Water quality characteristics and reuse potential using adsorption as a post-treatment option for a full-scale hydrocyclone, coagulation, flocculation, and dissolved air flotation system.

Abstract

This study established a full-scale hybrid water treatment system combining a hydrocyclone, coagulation, flocculation, and dissolved air flotation unit (HCFD) and evaluated its performance in treating anthropogenically impacted lake water. The HCFD system offered the stable and efficient treatment of fluctuating influent loadings, meeting most of the highest water reclamation quality criteria except for that of organic matter. Adsorption was subsequently examined as a post-treatment process for the HCFD effluent, which has not been examined in many previous studies. As the adsorbent for the post-treatment, pine bark, a locally available agricultural waste feedstock, was modified using H2O2 to maximize its adsorption capacity. The surface modification increased its adsorption capacity for organic matter by 53-112%. The HCFD system in conjunction with the synthesized adsorbent thus demonstrated the ability to meet the highest standards for all water quality parameters, highlighting their synergistic potential for enhancement of water treatment.

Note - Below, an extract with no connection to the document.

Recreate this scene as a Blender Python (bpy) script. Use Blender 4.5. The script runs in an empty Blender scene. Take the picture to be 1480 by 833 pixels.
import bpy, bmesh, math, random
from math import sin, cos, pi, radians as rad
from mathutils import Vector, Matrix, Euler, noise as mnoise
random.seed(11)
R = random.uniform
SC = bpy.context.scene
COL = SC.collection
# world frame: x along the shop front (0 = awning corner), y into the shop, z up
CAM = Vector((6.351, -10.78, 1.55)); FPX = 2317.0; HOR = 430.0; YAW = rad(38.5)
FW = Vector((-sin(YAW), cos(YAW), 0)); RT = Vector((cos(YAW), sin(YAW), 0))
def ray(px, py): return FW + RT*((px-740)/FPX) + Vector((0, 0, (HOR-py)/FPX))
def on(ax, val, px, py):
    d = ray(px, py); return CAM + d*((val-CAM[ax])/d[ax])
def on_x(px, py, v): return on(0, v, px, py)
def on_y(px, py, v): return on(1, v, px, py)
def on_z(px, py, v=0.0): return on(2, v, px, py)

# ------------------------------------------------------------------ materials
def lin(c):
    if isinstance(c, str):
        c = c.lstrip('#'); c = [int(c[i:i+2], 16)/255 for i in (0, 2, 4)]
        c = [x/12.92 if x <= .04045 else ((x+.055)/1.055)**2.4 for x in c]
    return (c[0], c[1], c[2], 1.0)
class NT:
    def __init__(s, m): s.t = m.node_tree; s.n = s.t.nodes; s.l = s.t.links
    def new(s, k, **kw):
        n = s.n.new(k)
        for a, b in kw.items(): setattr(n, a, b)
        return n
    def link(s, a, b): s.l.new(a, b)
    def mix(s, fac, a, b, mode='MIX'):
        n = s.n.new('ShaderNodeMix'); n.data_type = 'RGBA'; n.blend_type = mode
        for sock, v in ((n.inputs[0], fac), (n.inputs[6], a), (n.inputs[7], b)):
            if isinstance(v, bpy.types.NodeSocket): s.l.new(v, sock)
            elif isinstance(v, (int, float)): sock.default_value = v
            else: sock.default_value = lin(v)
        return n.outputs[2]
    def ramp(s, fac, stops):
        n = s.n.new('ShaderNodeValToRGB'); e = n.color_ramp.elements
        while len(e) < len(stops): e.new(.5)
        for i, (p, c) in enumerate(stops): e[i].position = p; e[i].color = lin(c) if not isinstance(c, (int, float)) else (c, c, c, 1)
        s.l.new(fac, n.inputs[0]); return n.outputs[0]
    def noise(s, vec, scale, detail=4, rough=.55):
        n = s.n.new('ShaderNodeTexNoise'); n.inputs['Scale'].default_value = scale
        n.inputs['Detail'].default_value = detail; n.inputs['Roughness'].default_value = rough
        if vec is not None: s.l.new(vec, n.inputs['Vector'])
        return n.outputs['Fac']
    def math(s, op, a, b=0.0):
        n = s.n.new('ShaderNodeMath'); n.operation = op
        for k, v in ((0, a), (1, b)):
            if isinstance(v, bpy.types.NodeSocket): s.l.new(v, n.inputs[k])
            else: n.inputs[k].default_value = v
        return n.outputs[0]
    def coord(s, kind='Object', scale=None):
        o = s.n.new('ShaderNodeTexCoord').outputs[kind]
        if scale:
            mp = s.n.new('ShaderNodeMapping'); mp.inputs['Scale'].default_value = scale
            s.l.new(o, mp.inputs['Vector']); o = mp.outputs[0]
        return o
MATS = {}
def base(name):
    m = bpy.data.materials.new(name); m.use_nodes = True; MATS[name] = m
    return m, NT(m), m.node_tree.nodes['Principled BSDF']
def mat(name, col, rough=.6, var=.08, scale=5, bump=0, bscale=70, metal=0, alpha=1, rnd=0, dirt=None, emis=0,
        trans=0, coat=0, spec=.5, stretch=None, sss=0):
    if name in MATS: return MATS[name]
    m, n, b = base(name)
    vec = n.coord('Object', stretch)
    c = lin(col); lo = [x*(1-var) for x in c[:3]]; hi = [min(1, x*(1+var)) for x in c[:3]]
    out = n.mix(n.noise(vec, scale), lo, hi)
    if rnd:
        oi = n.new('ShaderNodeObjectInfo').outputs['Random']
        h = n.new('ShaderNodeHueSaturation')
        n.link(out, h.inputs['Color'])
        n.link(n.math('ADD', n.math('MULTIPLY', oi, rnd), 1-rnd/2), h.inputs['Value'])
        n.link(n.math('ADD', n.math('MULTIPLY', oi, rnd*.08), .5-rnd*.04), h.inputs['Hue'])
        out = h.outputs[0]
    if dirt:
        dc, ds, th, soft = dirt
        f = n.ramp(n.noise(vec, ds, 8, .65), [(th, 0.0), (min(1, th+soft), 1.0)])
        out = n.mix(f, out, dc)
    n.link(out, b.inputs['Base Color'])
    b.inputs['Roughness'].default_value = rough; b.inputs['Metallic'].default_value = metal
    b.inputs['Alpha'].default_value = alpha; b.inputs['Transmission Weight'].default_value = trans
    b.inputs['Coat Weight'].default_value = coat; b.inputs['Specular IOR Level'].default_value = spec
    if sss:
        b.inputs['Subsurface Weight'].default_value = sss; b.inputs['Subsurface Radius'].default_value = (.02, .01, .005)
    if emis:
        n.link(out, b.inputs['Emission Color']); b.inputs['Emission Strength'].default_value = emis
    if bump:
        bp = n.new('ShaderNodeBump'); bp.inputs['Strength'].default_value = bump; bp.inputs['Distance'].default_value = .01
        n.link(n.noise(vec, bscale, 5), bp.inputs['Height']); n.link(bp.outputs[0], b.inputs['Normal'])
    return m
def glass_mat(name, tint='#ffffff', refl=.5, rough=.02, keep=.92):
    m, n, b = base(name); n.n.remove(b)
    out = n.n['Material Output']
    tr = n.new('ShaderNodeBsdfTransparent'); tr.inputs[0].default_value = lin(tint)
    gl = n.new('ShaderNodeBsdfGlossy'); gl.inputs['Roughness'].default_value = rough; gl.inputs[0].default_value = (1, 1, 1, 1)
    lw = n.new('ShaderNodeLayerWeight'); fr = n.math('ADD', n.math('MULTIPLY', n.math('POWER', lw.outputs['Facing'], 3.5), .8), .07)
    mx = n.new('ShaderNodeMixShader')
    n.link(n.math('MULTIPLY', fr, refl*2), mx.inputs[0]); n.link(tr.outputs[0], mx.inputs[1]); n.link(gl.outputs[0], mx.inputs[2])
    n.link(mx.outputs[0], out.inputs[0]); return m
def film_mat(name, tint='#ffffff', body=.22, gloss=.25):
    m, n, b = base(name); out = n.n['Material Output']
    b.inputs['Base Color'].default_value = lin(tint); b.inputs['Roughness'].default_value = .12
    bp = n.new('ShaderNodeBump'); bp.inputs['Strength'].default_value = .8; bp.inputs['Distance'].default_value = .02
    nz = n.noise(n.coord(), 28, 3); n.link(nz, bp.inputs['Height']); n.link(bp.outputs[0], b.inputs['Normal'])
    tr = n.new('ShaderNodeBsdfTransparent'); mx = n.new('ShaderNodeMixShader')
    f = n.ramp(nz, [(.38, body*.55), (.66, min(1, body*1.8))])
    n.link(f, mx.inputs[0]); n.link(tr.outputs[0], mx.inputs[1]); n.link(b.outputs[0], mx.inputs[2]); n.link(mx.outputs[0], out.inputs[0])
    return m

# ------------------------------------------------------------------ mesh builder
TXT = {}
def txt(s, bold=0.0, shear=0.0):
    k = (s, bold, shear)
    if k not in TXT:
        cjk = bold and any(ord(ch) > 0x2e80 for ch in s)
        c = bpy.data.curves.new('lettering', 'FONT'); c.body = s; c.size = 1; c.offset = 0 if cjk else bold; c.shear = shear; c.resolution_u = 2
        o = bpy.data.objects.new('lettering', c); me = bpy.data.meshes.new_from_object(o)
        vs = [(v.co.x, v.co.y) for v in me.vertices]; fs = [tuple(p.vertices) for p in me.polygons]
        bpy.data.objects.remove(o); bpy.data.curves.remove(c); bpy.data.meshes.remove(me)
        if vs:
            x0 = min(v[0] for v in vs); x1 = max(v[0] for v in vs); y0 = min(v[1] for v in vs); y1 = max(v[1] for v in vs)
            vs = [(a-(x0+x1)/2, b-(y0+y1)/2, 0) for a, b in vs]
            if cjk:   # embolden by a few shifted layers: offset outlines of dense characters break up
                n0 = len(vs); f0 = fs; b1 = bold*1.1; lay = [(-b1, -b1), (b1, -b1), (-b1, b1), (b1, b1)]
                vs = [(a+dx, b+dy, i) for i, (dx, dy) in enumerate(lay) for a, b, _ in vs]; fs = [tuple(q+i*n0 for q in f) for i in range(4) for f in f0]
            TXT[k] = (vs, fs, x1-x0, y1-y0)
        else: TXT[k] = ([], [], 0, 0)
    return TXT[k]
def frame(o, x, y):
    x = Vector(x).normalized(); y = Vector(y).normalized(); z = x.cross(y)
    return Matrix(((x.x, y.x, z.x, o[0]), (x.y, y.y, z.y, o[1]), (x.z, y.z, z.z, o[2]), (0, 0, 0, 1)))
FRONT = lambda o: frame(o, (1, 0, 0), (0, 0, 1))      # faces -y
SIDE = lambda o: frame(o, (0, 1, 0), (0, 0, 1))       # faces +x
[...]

Liquid chromatography-organic carbon detection and Fourier transform infrared analysis were then employed to determine the mechanisms involved in the removal of specific contaminants using the HCFD system and post-adsorption unit. While the HCFD system successfully eliminated particulate and colloidal matter (e.g., phosphorous and biopolymers with a high molecular weight) using centrifugal and floating separation with the aid of two complementary polymers, the post-adsorption unit effectively adsorbed small-sized dissolved substances (e.g., low molecular weight acids and building blocks) via surface functional groups (-CH, -OH, -CH2, C=O, C=C, and C=O) using van der Waals forces, hydrogen bonding, and π-π or n-π interactions.